New York buyers pay $200,000 for car space...WTF people.

Discussion in 'Wall St. News' started by S2007S, Sep 20, 2007.

  1. Lastnight I went to an open house for a near 7 figure box (as I call it) in Park Slope Brooklyn. Mind you I already own a spread on the island and the fiancee has her own dig around the corner from the open house. The "box" isn't even comparable to the LI spread but "she" is particular. In any event, I coincidentally asked about a parking spot and they quoted me for $25K outdoor and $35k indoor, both of which I thought was more than reasonable since my buddy in jersey got his for $40k (hoboken). It's not that there wasn't available parking on the street, it's just the hassle of having to move the car once a week for street cleaning does get annoyong. For $25k, no need to worry and the slot is property on which you get a title and deed for as well as having to pay taxes on. If you wrap it into the mortgage, it comes out to be considerable less than what you would pay monthly to a garage to rent space.

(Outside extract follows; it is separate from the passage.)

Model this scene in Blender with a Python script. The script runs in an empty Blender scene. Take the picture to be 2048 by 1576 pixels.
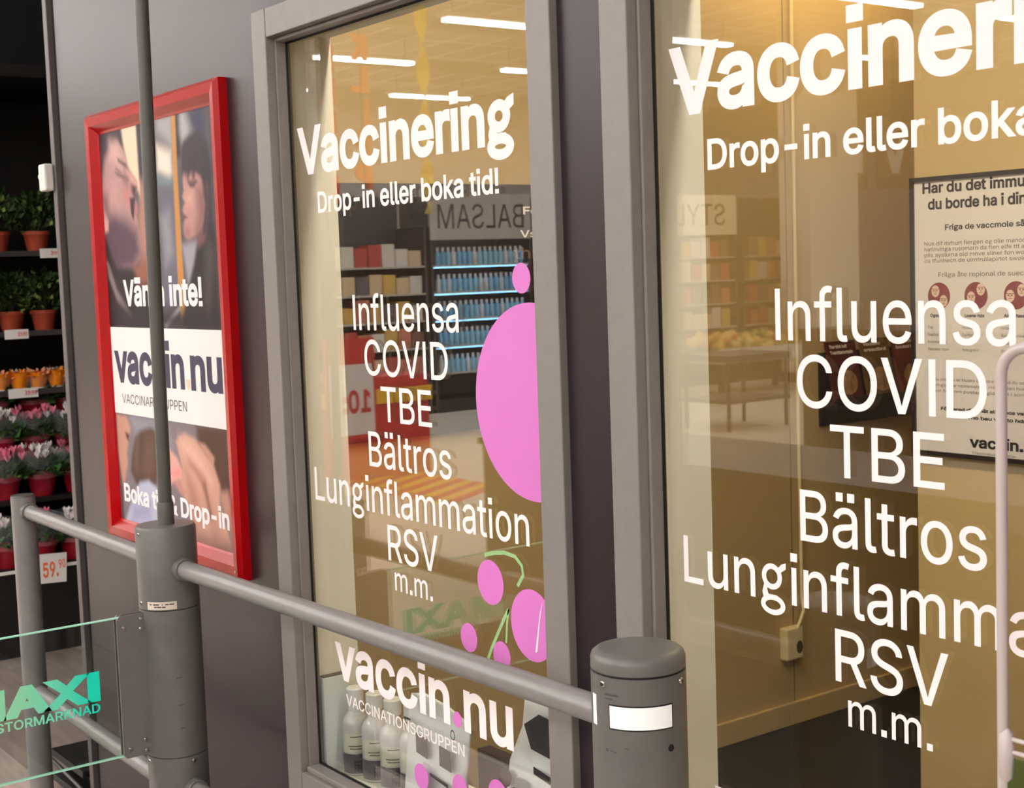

I've never heard $200K as being the mean... Perhaps on the high end but surely not the mean. Monthly parking in a garage is roughly $300-$600... However, some folks have disposable income and for them, why not pay the sum? You can easily sell the slot and recoup your investment unlike rent money....
    #31     Sep 20, 2007
  2. Bought a space in the mid-90s for $10K, sold it for $40K a couple years ago. Was able to rent it out for a few years too before that. And that particular one was a tandem spot. (Yeah, the other guy has your keys)
    #32     Sep 20, 2007
  3. Down in my area, the Atlanta suburbs, you can buy an awesome home for the price of a Manhattan parking space...

    Homes like the above can easily go for over $1 million up in the NJ/NY area in good towns. I used to live in NJ. It's so much better down here. It's alot cheaper, the people are friendlier, and the weather is nicer. Plus Atlanta offers tons of things to do.
    #33     Sep 21, 2007
  4. impetus


    A man walks into a New York City bank and says he wants to borrow $2,000 for three weeks. The loan officer asks him what kind of collateral he has. The man says "I've got a Rolls Royce -- keep it until the loan is paid off -- here are the keys." The loan officer promptly has the car driven into the bank's underground parking for safe keeping, and gives the man $2,000.

    Three weeks later the man comes into the bank, pays back the $2,000 loan, plus $10 interest, and regains possession of the Rolls Royce. The loan officer asks him, "Sir, if I may ask, why would a man who drives a Rolls Royce need to borrow two thousand dollars?"

    The man answers, "I had to go to Europe for three weeks, and where else could I store a Rolls Royce for that long for ten dollars?"
    #34     Sep 21, 2007
  5. dhpar


    this is really funny - and people say that residential property is expensive in da USA.
    For this money you would not get a shed in kazakh desert nowadays...
    #35     Sep 21, 2007
  6. But how many $500K+ jobs does ATL have? There are more than just a handful in my office building alone... Additionally, NJ is no NYC. In NYC, you get several times as many options for the same activities. See a play, there are more than dozen to choose... If we are going to compare, it's got to be city to city, not suburb to city... Where ATL wins is the extended summers and short winters...
    #36     Sep 21, 2007
  7. Parking spaces in Downtown London in the UK are much, much more.
    #37     Sep 21, 2007
  8. Since I do not need to go into the city that often, it really is not that important to me to be in the city. I guess, if I lived in the city, and worked in the city, then I would see it differently. The pricing for condos from here in Northern Jersey to NYC are not that far off. Aside from Trump and Park Avenue South of course.
    #38     Sep 21, 2007
  9. I agree that NYC offers more entertainment than Atlanta, and most likely more than any other city in the U.S. for that matter. But it all comes at a huge price of course. What I'm trying to say is that in the Atlanta area, housing is so much more affordable than the NYC area. Down here, almost anyone can afford to live a great lifestyle without paying $1 million for a 60's split level home. You can live well down here on $40k/year. There are people down here doing really well also. There are tons of gated country club communities, plus Buckhead, a section of Atlanta, has $10 million + homes.

    This area makes it alot easier for the lower to upper middle class folks to live a great lifestyle. Even though, the NYC area has people making $500k/year, there are still plenty of people that are living in cockroach infested apartments, sharing apartments with strangers, living in cramped tiny apartments, or living with their parents. I have some friends in both NJ and NY that either live with their parents or live in tiny apartments because homes are too expensive. Not everyone can afford to pay a $4,000 mortgage each month. So basically, if you're not making at least $200k/year, it's not worth being there.
    #39     Sep 22, 2007
  10. Tums


    A successful trader does not care about how much he pays, but how much he can sell it for later.